» **WHAT YOU HAVE TO DO**: Reproduce the opening lines of the records exactly, up to and including the line in which "SC.render.resolution_x = 768;" occurs.
[START OF RECORDS SHOWN]
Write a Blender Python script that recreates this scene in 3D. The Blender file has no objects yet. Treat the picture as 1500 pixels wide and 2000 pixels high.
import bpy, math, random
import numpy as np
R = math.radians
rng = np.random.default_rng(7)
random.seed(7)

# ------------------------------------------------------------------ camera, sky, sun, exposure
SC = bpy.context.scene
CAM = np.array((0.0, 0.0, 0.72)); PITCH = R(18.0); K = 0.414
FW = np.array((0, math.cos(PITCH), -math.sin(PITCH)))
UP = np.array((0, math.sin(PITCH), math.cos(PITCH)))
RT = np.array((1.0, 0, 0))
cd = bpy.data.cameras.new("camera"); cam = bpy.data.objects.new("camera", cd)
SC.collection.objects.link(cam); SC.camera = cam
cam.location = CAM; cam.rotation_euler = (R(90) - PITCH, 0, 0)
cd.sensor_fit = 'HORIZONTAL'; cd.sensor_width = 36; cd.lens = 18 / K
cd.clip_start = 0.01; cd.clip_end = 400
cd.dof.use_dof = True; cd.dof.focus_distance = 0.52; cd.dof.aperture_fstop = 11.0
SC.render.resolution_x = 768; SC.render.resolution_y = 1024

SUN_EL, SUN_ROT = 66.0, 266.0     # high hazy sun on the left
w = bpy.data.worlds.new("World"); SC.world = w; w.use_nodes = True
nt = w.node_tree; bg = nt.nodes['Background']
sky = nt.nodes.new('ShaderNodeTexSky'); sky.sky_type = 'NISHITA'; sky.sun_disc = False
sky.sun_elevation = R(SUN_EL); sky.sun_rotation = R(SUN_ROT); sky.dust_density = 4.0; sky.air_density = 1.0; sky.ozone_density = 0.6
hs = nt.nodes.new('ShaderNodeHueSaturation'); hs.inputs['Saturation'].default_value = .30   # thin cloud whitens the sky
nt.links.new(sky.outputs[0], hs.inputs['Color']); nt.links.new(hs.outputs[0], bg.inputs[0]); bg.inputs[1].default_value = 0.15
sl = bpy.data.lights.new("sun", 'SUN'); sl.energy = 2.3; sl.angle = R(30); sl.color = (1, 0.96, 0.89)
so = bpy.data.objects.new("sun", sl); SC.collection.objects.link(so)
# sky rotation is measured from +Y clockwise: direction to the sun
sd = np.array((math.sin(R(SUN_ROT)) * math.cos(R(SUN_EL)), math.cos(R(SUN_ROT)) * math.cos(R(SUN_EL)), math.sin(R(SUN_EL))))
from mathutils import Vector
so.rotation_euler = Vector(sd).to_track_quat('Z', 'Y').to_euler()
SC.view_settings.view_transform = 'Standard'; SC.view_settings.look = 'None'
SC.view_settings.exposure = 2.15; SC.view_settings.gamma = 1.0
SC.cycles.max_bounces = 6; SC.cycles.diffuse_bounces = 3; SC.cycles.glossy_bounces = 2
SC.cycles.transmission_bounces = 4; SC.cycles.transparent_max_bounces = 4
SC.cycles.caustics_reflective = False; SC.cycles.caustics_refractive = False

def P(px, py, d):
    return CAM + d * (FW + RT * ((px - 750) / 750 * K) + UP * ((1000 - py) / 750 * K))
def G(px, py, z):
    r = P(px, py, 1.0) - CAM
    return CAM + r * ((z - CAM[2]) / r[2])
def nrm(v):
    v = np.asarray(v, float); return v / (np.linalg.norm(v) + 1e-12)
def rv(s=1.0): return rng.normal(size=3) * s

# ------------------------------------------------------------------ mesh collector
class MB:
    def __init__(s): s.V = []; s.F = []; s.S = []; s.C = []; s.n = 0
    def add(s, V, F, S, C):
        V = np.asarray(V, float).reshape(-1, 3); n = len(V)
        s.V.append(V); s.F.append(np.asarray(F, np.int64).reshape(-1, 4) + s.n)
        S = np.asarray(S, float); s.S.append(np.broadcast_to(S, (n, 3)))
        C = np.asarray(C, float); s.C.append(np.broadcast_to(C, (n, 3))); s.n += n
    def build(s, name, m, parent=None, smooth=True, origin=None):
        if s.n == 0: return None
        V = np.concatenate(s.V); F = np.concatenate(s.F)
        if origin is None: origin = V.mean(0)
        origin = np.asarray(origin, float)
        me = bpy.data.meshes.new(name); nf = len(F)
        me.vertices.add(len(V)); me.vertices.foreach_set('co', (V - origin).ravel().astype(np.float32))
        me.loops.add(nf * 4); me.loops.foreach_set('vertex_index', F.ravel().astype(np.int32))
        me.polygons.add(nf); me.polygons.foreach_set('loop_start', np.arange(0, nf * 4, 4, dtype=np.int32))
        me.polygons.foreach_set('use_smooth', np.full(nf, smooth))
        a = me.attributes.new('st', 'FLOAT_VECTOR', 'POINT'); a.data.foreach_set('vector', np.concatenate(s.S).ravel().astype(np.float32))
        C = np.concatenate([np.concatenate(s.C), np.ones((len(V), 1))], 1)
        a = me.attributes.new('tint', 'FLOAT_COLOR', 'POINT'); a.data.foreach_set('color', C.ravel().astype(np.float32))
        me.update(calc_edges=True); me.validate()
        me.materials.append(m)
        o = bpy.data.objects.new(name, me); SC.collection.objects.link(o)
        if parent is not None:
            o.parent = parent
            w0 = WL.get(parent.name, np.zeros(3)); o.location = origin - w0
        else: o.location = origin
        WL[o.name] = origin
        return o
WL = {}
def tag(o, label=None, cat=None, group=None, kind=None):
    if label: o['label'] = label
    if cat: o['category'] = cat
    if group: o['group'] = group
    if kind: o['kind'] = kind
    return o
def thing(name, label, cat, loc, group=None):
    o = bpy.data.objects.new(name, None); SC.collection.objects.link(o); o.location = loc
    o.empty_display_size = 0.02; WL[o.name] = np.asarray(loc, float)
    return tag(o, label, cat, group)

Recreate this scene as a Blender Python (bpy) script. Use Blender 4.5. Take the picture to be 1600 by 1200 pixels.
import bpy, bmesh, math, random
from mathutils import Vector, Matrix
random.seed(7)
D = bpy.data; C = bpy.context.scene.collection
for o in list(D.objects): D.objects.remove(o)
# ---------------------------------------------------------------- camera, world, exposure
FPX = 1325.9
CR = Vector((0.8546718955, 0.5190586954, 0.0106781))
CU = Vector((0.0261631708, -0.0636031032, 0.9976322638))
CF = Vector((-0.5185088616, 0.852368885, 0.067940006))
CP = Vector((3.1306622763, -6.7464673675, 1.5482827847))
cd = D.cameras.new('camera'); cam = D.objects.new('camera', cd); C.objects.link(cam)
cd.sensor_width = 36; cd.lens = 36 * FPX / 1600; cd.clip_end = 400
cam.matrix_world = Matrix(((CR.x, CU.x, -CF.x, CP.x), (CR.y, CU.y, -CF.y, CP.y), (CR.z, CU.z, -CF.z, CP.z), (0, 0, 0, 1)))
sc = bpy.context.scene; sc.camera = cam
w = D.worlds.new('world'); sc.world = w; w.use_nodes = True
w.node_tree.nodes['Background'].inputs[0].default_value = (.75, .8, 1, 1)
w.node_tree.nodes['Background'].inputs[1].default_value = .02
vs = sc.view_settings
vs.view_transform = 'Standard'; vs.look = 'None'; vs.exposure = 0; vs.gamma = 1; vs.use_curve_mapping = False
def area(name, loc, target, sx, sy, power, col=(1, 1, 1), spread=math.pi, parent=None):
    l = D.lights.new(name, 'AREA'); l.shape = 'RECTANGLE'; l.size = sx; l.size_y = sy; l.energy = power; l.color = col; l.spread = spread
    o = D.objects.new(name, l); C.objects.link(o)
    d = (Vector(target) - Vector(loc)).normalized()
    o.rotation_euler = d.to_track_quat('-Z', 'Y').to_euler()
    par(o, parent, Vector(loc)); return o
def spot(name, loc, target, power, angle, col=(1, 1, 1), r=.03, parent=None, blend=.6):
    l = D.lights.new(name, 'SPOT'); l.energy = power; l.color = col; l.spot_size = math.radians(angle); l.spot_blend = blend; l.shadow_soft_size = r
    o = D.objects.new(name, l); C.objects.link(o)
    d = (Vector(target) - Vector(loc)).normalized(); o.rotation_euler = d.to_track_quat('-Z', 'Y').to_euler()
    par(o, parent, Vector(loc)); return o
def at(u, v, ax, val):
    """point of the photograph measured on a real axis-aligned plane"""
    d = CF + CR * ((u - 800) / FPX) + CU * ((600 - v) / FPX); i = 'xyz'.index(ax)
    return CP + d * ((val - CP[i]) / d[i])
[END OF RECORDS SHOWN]
» **FINISHED ANSWER**:
Write a Blender Python script that recreates this scene in 3D. The Blender file has no objects yet. Treat the picture as 1500 pixels wide and 2000 pixels high.
import bpy, math, random
import numpy as np
R = math.radians
rng = np.random.default_rng(7)
random.seed(7)

# ------------------------------------------------------------------ camera, sky, sun, exposure
SC = bpy.context.scene
CAM = np.array((0.0, 0.0, 0.72)); PITCH = R(18.0); K = 0.414
FW = np.array((0, math.cos(PITCH), -math.sin(PITCH)))
UP = np.array((0, math.sin(PITCH), math.cos(PITCH)))
RT = np.array((1.0, 0, 0))
cd = bpy.data.cameras.new("camera"); cam = bpy.data.objects.new("camera", cd)
SC.collection.objects.link(cam); SC.camera = cam
cam.location = CAM; cam.rotation_euler = (R(90) - PITCH, 0, 0)
cd.sensor_fit = 'HORIZONTAL'; cd.sensor_width = 36; cd.lens = 18 / K
cd.clip_start = 0.01; cd.clip_end = 400
cd.dof.use_dof = True; cd.dof.focus_distance = 0.52; cd.dof.aperture_fstop = 11.0
SC.render.resolution_x = 768; SC.render.resolution_y = 1024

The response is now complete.